Выбрать главу

Этот бездыханный динамизм оказался ужасным для современного ума, и мое поколение в Германии в двадцатые и тридцатые года поддалось ему в большой степени. Но в этом исчезновении настоящего как держателя родовой сущности, в его уменьшении до негостеприимной нулевой точки просто формального решения существует загадка. Какая метафизическая ситуация стоит за этим?

Здесь уместно сделать дополнительное наблюдение. Существует, прежде всего, помимо экзистенциального "настоящего" момента, настоящее положение вещей. Разве совместное с ним настоящее не предоставляет "настоящее" другого рода? Но мы уже слышали от Хайдеггера, что вещи в первую очередь zuhanden, то есть используются (при этом даже "бесполезные" являются моделью), и, следовательно, связаны с "проекцией" существования и его "заботой" (Sorge), включенной поэтому в динамику будущее-прошлое. Еще они могут стать нейтральными, будучи просто vorhanden ("стоящими до меня"), то есть безразличными объектами, и модель Vorhandenheit является объективным двойником тому, чем на экзистенциальной стороне является Verfallenheit, фальшивое настоящее. Vorhanden это то, что просто и безразлично "существует в настоящее время", "там" обнаженной природы, смотрящее извне на уместность экзистенциального существования и на практический "интерес". Это бытие, так сказать, обнажено и отчуждено от модели немой вещности. Это статус, оставленный "природе" для связи с теорией -- недостаточной моделью бытия -- и связи, в которой оно, столь объективированное, является недостаточной моделью существования, ее отступлением от будущего заботы в поддельное настоящее просто наблюдаемого любопытства.
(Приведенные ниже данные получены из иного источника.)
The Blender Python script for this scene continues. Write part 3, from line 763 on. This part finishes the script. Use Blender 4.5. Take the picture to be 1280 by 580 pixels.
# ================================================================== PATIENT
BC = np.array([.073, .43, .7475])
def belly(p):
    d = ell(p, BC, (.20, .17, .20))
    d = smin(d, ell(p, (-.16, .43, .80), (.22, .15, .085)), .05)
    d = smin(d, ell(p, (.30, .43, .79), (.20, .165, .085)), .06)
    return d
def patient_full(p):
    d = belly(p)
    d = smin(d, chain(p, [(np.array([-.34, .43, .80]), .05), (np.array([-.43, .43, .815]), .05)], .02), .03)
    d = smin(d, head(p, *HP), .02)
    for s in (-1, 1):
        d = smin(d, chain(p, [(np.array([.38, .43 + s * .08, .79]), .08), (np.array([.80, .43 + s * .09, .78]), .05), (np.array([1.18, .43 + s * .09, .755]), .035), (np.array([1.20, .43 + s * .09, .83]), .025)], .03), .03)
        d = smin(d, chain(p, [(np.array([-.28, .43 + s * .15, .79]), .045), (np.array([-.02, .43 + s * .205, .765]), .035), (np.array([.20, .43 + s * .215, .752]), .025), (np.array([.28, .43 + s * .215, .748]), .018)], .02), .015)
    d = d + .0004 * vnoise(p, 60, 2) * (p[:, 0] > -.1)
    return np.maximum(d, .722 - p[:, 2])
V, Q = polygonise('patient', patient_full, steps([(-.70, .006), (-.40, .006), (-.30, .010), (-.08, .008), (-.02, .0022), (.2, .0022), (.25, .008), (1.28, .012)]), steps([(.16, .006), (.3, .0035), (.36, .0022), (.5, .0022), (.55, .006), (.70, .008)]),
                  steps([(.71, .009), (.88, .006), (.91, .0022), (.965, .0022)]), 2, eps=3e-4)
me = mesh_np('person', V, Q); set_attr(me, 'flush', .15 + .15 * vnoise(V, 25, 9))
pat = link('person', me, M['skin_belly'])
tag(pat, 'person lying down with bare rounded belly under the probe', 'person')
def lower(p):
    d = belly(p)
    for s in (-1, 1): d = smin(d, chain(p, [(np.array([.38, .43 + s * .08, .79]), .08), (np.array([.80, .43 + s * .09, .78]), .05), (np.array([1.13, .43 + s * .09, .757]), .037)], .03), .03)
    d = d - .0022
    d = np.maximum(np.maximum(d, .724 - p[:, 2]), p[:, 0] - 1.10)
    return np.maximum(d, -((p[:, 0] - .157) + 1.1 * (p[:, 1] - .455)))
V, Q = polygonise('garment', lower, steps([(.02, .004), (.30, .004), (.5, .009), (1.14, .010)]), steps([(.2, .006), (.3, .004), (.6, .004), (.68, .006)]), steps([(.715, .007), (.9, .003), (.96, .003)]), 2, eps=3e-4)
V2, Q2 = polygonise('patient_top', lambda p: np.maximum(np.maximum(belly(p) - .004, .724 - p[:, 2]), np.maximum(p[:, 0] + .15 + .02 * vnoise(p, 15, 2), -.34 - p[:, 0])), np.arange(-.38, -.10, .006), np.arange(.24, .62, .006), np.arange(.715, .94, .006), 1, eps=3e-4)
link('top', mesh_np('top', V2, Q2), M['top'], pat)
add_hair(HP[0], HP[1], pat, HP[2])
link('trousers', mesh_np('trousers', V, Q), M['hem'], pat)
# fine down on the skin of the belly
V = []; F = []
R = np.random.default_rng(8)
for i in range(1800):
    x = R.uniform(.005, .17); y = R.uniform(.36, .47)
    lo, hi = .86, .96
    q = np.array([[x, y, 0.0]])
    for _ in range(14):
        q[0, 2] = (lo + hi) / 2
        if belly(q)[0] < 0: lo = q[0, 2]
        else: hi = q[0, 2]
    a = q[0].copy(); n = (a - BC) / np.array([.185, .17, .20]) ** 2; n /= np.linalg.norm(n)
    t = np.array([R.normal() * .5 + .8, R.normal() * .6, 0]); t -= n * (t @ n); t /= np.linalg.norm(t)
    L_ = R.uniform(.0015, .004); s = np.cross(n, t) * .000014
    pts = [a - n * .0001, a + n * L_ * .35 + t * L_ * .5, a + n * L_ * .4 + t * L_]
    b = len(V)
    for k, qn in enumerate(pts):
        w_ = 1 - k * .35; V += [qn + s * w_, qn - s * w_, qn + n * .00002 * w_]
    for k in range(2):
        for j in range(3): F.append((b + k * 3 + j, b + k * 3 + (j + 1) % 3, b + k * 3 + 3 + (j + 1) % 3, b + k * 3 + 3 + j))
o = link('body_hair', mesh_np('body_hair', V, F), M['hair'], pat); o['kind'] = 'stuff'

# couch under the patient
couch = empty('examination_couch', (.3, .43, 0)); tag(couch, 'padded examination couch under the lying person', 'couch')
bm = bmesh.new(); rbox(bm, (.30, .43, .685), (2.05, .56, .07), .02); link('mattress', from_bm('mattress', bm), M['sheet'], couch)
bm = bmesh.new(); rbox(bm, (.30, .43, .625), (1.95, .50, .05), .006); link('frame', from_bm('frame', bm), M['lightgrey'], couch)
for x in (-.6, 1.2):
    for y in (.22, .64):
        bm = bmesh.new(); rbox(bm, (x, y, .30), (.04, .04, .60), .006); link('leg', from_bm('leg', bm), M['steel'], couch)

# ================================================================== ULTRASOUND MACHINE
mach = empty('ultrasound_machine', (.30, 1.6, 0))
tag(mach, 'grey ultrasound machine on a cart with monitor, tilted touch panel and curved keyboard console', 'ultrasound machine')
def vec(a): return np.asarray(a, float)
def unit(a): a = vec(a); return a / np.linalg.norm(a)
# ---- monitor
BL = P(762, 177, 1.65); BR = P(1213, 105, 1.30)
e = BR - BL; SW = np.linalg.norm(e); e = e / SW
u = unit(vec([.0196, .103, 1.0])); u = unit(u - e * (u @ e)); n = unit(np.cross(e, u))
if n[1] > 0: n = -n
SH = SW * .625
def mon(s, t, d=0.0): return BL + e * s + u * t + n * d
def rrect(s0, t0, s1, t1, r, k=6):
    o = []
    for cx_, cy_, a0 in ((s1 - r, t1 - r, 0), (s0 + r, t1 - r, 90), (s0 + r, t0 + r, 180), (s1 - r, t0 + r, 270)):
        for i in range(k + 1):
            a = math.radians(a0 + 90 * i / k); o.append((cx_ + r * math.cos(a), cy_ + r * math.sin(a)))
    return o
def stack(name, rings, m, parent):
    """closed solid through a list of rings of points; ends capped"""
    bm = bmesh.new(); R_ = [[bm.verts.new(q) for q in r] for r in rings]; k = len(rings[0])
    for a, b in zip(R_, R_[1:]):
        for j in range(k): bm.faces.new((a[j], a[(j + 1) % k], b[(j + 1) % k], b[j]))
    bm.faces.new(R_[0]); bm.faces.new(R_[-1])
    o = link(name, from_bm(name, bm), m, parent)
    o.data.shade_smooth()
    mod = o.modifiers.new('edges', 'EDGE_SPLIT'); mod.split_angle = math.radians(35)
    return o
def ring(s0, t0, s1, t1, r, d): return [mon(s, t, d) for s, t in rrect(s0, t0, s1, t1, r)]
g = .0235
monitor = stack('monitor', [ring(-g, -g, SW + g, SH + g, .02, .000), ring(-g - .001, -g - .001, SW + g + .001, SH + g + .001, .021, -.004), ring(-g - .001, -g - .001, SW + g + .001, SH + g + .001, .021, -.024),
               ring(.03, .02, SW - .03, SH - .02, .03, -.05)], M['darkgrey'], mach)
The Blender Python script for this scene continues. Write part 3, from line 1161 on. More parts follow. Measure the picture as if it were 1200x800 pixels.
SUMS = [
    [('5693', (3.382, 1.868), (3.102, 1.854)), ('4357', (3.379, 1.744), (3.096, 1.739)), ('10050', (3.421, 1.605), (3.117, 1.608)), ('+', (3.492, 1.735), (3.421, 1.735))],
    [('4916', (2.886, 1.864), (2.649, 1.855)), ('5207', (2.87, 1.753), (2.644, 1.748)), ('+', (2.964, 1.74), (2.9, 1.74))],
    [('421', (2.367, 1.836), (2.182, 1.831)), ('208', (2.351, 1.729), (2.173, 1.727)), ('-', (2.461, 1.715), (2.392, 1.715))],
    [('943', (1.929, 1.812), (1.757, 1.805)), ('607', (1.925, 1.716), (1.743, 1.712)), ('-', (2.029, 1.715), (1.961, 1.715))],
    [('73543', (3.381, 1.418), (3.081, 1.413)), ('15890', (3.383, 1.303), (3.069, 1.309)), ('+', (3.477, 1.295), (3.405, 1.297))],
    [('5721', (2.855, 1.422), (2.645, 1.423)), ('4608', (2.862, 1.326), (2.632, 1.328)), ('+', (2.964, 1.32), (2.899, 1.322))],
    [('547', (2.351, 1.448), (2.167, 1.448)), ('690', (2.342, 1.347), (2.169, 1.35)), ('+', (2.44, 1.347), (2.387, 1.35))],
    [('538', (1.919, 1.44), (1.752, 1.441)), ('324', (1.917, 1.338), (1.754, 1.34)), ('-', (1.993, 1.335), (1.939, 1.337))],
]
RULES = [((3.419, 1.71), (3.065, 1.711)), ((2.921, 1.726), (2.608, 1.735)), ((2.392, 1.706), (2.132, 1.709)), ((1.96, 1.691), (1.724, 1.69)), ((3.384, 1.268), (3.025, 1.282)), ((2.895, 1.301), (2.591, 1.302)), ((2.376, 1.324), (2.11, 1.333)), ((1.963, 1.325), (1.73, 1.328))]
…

Это экзистенциальное осуждение понятия природы отражает, очевидно, его духовное обнажение в руках физической науки, и оно имеет нечто общее с гностическим презрением к природе. Нет философии, менее обеспокоенной природой, чем экзистенциализм, для которой он не оставляет достоинства: это равнодушие не следует смешивать с воздержанием Сократа от физического исследования бытия как находящегося выше человеческого понимания.

Чтобы посмотреть на природу как она есть, на бытие, древние придумали имя для размышления -- theoria. Но точка зрения здесь такова, что если размышление останется только неуместно существующим, тогда оно потеряет свой благородный статус, который оно имело, -- как делает спокойствие в настоящем, в котором оно удерживает зрителя благодаря присутствию его объектов. Theoria обладала этой божественностью в платоническом смысле -- потому что она созерцала внешние объекты в форме вещей, запредельность неизменного бытия сияла через прозрачность становления. Неизменное бытие является вечно настоящим, в котором размышление может разделиться на короткие отрезки временного настоящего.

Таким образом эта вечность, не время, дарует настоящее и придает ему свой собственный статус в течении времени; и это потеря вечности, которая принимается за потерю подлинного настоящего. Такая потеря вечности представляет собой исчезновение мира идей и идеалов, в котором Хайдеггер видел истинное значение ницшеанского "Бог умер": иными словами, абсолютная победа номинализма над реализмом. Поэтому та же самая причина, которая есть корень нигилизма, является также и корнем радикальной временности схемы существования Хайдеггера, в которой настоящее не что иное, как момент кризиса между прошлым и будущим. Если ценности не созерцать в видении как бытие (подобно Благому и Прекрасному у Платона), но постулировать волей как проекты, тогда существование действительно предается постоянному будущему, со смертью как целью; и просто формальное решение быть, без nomos для этого решения, становится проектом из ничего в ничто. Слова Ницше, цитировавшиеся выше: "Тот, кто однажды потерял то, что ты потерял, все еще нигде не стоит".

Еще раз наше исследование вернулось к дуализму между человеком и physis как метафизической основе нигилистической ситуации. Существует очевидное кардинальное отличие между гностическим и экзистенциальным дуализмом: гностический человек брошен в антагонистическую, антибожественную и потому античеловеческую природу, современный человек -- в безразличную к нему природу. При этом последний случай представляет абсолютный вакуум, по-настоящему бездонную яму. В гностическом понятии враждебность, демоничность все еще являются антропоморфными, знакомыми даже в их инаковости силами, и это противоположение само дает направление существованию -- отрицательное направление, разумеется, но такое, что оставляет позади поддержку отрицательной запредельности, для которой положительность мира является качественным двойником. Не всегда эта антагонистическая двойственность допускается безразличной природой современной науки, и из этой природы вовсе невозможно извлечь направление.